SKF facility shift to add 100 jobs in Lowcountry

Charleston Post and Courier
John P. McDermott
January 27, 2006

A Swedish bearings maker that opened a repair center in North Charleston several years ago is relocating some of its U.S. manufacturing operations to the Lowcountry in a move that’s expected to more than triple its local work force.

SKF USA Inc. said it expects to invest $12.5 million and create about 100 jobs over the next few years as it shifts part of its MRC Bearings unit to Pepperdam Industrial Park off Ashley Phosphate Road from Jamestown, N.Y.

Company officials also alluded to the likelihood of a third investment in the Charleston region, but they declined to elaborate.

“We’ll be very interested in awaiting phase three,” said North Charleston Mayor Keith Summey.

The company recently built a 32,000-square-foot manufacturing facility next to its existing SKF Aero Bearing Service Center, which has about 30 employees.

The new MRC site will make precision ball bearings for the aviation industry and other industrial customers.

SKF manufacturing executive Rolf Jacobson said the company is closing one of its two Jamestown plants because the facility is more than 100 years old and is not suited to accommodate the new high-tech machining technology the company is investing in.

SKF considered other cities besides North Charleston for the relocation, but Jacobson declined to identify them.
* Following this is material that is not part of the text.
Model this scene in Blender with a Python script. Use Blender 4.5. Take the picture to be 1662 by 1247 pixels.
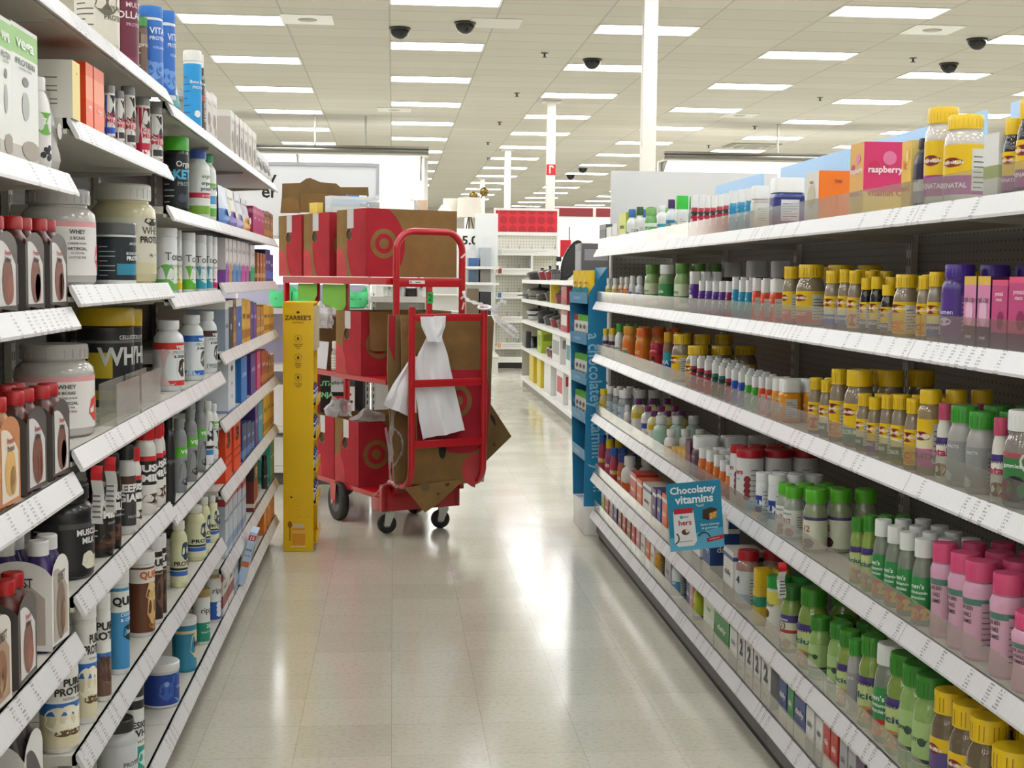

The company chose the Lowcountry based on several factors, including government incentives, the local transportation system, the available work force and the cost structure, he said.

Also, SKF felt comfortable with the area given the smooth startup of its 5-year-old service center, said Kaj Thoren, a division president.

“We found a synergy between the existing overhaul and repair business and the specialty business that made sense to expand the operations in North Charleston,” he said.

Thoren also applauded state and local efforts to develop a cluster of aerospace and aviation industries around the Vought-Alenia manufacturing complex being built near Charleston International Airport.

“This is extremely important,” he said. “The more companies and more people you can collect around Charleston … the better it will be.”

MRC has about 700 employees in New York, Connecticut and North Charleston.

It is a unit of SKF USA, which last year announced plans to close its 250-worker bearing plant in Aiken and move the work to Mexico.

The parent company is Goteborg, Sweden-based AB SKF, which is the world’s largest supplier of roller bearings and seals.

It has 100 production sites and 40,000 workers worldwide.